Effectivement, si les politiciens peuvent remporter des votes en utilisant les pétrolières comme bouc émissaire, ils le feront avec grand plaisir et ils seront même louangés par le public.
De plus, les meilleurs prévisionnistes du monde ont de la difficulté à prévoir l’inflation de l’année courante. Je doute que nous soyons capables de déterminer avec certitude la consommation future d’une ressource aussi «politique» que le gaz.
Rappelons que l’innovation technologique a amené une diminution de 80% des coûts de l’énergie renouvelable en une dizaine d’années. À cela s’ajoute le très conservateur Joe Man qui appuie The Inflation Reduction Act. Ce projet prévoit 369 milliards de dollars américains dans la transition énergétique nord-américaine.
Prédire l’innovation est particulièrement difficile, notamment lorsqu’on la combine à la géopolitique. Une chose est certaine, en 2050, la mort de l’industrie gazière sera palpable et l’énergie renouvelable régnera en reine.
Tout fonds de l’industrie pétrolière se verra tout simplement radié, endommageant l’économie des pays producteurs, seuls ceux investissant dans les technologies du futur sauront en tirer profit.
Mythe 3: notre gaz est vert
Vraiment? Permettez-moi un extrait: «Économiquement, il est très trivial de constater à quel point la décision de ne pas produire localement du gaz naturel de manière durable est dommageable.»
La seule chose qui est triviale est que du gaz, ça pollue. En cas de doute, la chimie est bien plus fiable que l’économie.

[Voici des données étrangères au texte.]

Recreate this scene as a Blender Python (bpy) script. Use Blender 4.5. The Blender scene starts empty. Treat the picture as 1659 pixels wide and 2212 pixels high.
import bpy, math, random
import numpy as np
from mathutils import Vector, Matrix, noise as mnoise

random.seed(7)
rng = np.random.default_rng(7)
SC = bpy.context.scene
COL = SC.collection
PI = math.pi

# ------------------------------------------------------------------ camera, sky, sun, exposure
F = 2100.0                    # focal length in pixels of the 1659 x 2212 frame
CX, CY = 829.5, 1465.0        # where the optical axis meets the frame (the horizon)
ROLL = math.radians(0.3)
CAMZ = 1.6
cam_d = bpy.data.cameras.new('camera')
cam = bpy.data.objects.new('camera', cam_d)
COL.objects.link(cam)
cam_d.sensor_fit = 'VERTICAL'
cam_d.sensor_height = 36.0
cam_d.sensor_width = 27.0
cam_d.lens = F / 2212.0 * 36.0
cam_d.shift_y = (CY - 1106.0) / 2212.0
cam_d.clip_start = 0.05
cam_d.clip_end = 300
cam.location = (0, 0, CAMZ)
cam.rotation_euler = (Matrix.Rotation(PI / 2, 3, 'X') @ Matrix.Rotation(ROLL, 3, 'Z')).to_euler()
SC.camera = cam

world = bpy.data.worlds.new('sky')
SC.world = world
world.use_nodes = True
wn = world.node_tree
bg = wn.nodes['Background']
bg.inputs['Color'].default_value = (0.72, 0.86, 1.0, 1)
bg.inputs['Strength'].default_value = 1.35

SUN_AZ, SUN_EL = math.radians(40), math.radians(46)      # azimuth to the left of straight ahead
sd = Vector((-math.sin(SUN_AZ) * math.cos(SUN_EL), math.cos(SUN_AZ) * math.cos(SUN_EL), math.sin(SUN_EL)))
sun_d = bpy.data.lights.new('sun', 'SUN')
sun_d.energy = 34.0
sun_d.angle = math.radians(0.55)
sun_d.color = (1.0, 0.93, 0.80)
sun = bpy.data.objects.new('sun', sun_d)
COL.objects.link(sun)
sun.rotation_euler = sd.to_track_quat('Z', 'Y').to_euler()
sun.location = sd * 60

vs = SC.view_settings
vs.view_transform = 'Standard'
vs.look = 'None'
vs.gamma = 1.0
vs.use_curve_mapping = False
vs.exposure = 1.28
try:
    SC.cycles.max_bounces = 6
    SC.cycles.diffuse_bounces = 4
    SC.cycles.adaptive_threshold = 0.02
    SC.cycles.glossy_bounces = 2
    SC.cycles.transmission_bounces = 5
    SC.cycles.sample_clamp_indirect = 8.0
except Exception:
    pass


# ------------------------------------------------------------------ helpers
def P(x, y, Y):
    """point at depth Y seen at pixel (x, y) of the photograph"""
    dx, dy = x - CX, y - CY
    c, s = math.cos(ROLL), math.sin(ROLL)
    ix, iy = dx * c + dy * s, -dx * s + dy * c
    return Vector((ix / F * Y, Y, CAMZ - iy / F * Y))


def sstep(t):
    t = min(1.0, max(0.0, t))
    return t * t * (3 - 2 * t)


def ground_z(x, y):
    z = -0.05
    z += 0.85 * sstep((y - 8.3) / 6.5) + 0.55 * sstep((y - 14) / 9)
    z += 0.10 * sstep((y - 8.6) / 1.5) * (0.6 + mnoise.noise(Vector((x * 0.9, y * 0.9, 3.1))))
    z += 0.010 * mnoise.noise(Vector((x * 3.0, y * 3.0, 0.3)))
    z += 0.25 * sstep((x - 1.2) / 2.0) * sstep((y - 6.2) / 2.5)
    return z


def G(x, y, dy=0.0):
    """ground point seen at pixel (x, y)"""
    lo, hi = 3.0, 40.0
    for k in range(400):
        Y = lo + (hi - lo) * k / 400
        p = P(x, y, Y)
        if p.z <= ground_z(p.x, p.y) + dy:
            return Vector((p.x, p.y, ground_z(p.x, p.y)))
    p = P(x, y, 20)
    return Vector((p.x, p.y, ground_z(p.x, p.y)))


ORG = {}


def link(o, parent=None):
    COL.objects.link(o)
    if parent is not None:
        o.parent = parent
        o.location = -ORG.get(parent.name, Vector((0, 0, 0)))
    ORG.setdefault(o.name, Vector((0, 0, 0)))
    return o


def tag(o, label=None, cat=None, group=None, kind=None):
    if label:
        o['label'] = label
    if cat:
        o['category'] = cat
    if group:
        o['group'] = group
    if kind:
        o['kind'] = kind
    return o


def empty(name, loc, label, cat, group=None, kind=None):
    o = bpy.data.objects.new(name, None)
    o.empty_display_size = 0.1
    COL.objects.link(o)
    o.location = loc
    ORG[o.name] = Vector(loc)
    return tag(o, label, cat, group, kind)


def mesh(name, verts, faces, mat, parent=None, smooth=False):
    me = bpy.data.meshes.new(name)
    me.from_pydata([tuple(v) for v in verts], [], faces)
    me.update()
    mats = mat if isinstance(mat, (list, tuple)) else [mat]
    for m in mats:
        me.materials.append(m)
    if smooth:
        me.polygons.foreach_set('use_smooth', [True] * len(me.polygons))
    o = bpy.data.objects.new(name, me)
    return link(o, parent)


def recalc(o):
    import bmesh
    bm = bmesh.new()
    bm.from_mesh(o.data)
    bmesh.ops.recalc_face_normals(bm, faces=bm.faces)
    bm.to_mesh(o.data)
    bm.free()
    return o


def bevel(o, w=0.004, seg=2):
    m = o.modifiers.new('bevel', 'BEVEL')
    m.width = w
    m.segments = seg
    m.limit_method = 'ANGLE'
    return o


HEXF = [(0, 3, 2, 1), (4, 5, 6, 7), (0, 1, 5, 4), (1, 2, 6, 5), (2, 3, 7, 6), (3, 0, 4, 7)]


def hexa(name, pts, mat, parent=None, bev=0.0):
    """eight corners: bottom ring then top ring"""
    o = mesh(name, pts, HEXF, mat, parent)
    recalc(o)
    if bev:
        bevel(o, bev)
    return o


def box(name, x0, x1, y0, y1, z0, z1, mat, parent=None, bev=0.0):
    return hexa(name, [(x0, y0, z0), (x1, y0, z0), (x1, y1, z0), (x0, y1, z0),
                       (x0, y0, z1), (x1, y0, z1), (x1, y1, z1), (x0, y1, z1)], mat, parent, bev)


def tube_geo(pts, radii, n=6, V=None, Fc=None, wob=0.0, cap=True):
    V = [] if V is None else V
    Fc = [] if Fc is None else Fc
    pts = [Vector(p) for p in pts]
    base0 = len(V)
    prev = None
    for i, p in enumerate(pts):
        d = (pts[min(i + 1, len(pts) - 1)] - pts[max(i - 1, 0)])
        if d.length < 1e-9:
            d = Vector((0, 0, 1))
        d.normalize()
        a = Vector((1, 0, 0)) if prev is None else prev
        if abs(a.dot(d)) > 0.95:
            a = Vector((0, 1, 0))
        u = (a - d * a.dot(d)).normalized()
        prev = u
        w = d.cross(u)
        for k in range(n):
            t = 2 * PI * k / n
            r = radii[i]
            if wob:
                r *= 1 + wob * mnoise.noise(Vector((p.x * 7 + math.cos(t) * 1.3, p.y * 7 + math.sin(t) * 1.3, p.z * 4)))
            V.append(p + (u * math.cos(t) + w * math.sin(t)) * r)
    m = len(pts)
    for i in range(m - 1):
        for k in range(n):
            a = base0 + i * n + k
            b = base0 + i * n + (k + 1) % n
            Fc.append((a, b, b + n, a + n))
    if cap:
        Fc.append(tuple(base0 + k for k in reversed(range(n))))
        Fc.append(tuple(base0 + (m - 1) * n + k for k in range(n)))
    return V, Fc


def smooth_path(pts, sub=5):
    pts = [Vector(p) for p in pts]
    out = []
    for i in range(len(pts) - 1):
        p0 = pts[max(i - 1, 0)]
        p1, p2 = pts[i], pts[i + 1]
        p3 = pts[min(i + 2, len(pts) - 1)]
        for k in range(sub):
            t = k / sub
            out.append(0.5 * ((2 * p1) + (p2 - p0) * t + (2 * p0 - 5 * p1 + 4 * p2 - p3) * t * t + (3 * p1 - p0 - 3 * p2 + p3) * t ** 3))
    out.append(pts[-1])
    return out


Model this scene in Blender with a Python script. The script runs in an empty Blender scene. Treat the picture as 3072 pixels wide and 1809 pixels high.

Voici le processus de la combustion du gaz naturel:
CH4 + 2O2 ‐> énergie + CO2 + 2H2O.
Qu’importe le procédé de production, du gaz, ça pollue.
Conclusion
Notre planète est en feu, les uns se font bombarder, les autres ont de la difficulté à subvenir à leurs besoins et les pétrolières empochent des bénéfices record. Pire, ils en demandent davantage.
Le secrétaire général de l’ONU a été ferme. Il faut taxer ces profits — qui accentuent les famines en passant par le contrôle des prix — et aider ceux dans le besoin avec cet argent.